A Toyota Prius owner waits for the recall

Last summer, CNET's Martin LaMonica wanted to see if his new Prius could hit the magic 50-mpg mark. Now he's wondering when his spiffy hybrid will get a fix for faulty brakes.

Having just hung up with my Toyota dealer, I know nothing more than I did yesterday. My 2010 Toyota Prius, which I bought last summer , is expected to be among those 150,000 recalled in the U.S. for a braking problem. But an official notice won't come until at least next week.

The recall is a financial and public relations disaster for Toyota, coming on the heels of larger recalls of several Toyota models because of acceleration problems.
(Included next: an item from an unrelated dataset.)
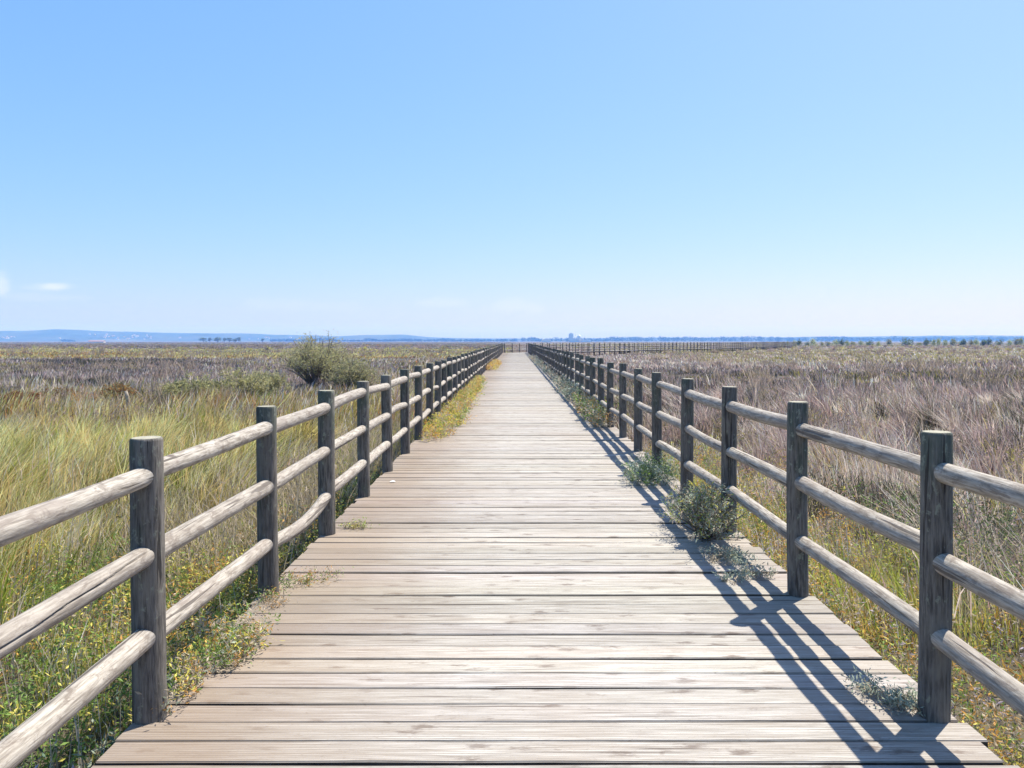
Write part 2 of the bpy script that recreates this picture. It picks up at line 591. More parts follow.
def hill_z(x, y):
    x = np.asarray(x, float); y = np.asarray(y, float)
    px = VPX + x / HY1 * FPX
    top = (HORIZON - np.interp(px, PROF[:, 0], PROF[:, 1])) / FPX * HY1 + EYE
    top = top + (fbm(x, x * 0, 260, 5, 4) - .5) * 11
    base = -4.3
    f = np.where(y < HY1, sstep(HY0, HY1, y) * .6 + np.clip((y - HY0) / (HY1 - HY0), 0, 1) * .4, 1 - sstep(HY1, HY2, y))
    bumpy = (fbm(x, y, 420, 9, 4) - .5) * 22 * np.clip(np.minimum((y - HY0) / 500, (HY1 - y) / 350), 0, 1)
    return base - .6 + (top - base + .6) * f + bumpy


g = Geo()
xs = np.linspace(-6200, 6200, 420); ys = np.concatenate([np.linspace(HY0, HY1, 26), np.linspace(HY1 + 40, HY2, 10)])
X, Y = np.meshgrid(xs, ys)
V = np.stack([X, Y, hill_z(X, Y)], -1).reshape(-1, 3); nx = len(xs)
i, j = np.meshgrid(np.arange(len(ys) - 1), np.arange(nx - 1), indexing='ij'); i = i.ravel(); j = j.ravel()
g.add(V, [np.stack([i * nx + j, i * nx + j + 1, (i + 1) * nx + j + 1, (i + 1) * nx + j], 1)], (.1, .1, .1))
tag(g.build('hills', M_HILL, smooth=True), 'long low blue hills along the horizon', 'hills', kind='structure')

# haze over the whole place
bm = Geo(); bm.box(-7400, 7400, -400, 5900, -12, 96)
hz = bm.build('haze', [])
hm = bpy.data.materials.new('marsh_haze'); hm.use_nodes = True
ht = hm.node_tree; ht.nodes.clear()
ho = ht.nodes.new('ShaderNodeOutputMaterial'); hv = ht.nodes.new('ShaderNodeVolumePrincipled')
hv.inputs['Color'].default_value = (.13, .34, 1.0, 1)
hv.inputs['Absorption Color'].default_value = (1, 1, 1, 1)
hv.inputs['Density'].default_value = 0.00029
hv.inputs['Anisotropy'].default_value = 0.1
ht.links.new(hv.outputs[0], ho.inputs['Volume'])
hz.data.materials.append(hm)
tag(hz, 'thin bluish haze over the far marsh and hills', 'haze', kind='stuff')

# ------------------------------------------------------------------ boardwalk
XL, XR = -1.57, 1.85
POST_XL, POST_XR = -1.53, 1.765
CENTRE = [(0.13, 97.5), (0.4, 98.6), (10.0, 111.5), (22, 128.5), (38, 151), (60, 190), (84, 234)]

g = Geo(); board_attr = []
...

For average consumers like me, though, the plight of Toyota's squeaky green Prius says more about auto technology than an individual manufacturer. Toyota critics contend the superstar automaker expanded too fast internationally, which led to quality problems. It's also been harshly criticized by U.S. government officials for a pattern of not responding quickly to technical problems. Clearly, Toyota's rock-solid brand is taking a hit.

But Ford, too, will have to make fixes to the regenerative braking system on two of its hybrid models. Ford and Toyota will be issuing software updates to resolve the issues. In the Prius and one closely related Lexus model, the antilock braking system give drivers an "inconsistent feel" when braking over rough or bumpy surfaces. The core problem is the electronic interface between the ABS and the regenerative braking system, according to reports. Word is it takes about half an hour to fix.

Electrical storm
I'm not sure if having a mechanical problem or an electrical problem is worse, but as cars become more high tech, it's pretty safe to say that we can expect more software glitches and gremlins that could elude even the best testers and mechanics.

In other words, the bugs that nag us while in front of the computer have migrated to our cars. Rather than just a reboot, the fix in this case requires a software upgrade. In its FAQ for customers, Toyota says mechanics will be able to alter the antilock brake system by refreshing the car's software.

It could get even trickier as more plug-in hybrids and electric cars hit the road in the coming years. In many cases, drivers will need software inside the car and out to adjust to the new system of electronically fueling a car. General Motors and Nissan are writing smartphone applications that will allow a driver to remotely control electric car functions, such as air conditioning, or to schedule when to charge the car. Of high importance is the charge state of a car's batteries--not much room for errors there if automakers want to avoid stranded drivers.

Ford has fully adopted the software geek credo by making APIs that will allow third parties to write applications, including the Pandora streaming music service, to run in its cars. In that case, the car is literally a software development platform.

If it hasn't been obvious yet, the auto industry will need to make software engineering and power electronics ever more central to what they do. As the industry transitions to electric propulsion either through hybrid power trains or electric motors, carmakers simply can't rely on mechanical controls any more. The challenge is testing the layers and layers of complexity that software adds without sacrificing safety.

OK for now
So am I losing sleep over my Prius? So far, no. Toyota made technical mistakes and apparently fumbled in acting on the problem. But I don't think I've encountered this specific problem, even over potholed roads. Again, my issue is far less serious than the sticking accelerator that Toyota is also dealing with, so I feel fortunate.

I bought the Prius because I wanted a reliable and very fuel-efficient car. (Specifically, I was hoping to get the advertised 50-plus miles per gallon when when driving around town.) And I'm certainly not alone: the Prius was the top-selling car in Japan last year, and Ford's Fusion hybrid won car of the year honors at this year's North American International Auto Show.

There have been moments when I marvel at how many of the cars I see day to day are made by Japanese companies, and many of them are Toyotas. I've read reports about how consumers may think twice about buying a Toyota again due to its problems although I suspect the company will recover since loyalty takes years to build and erode. But even for non-Prius owners, the case is reminder of our growing high-tech dependence.

In the meantime, all I can do is wait and hope the upgrade is a bug-free fix.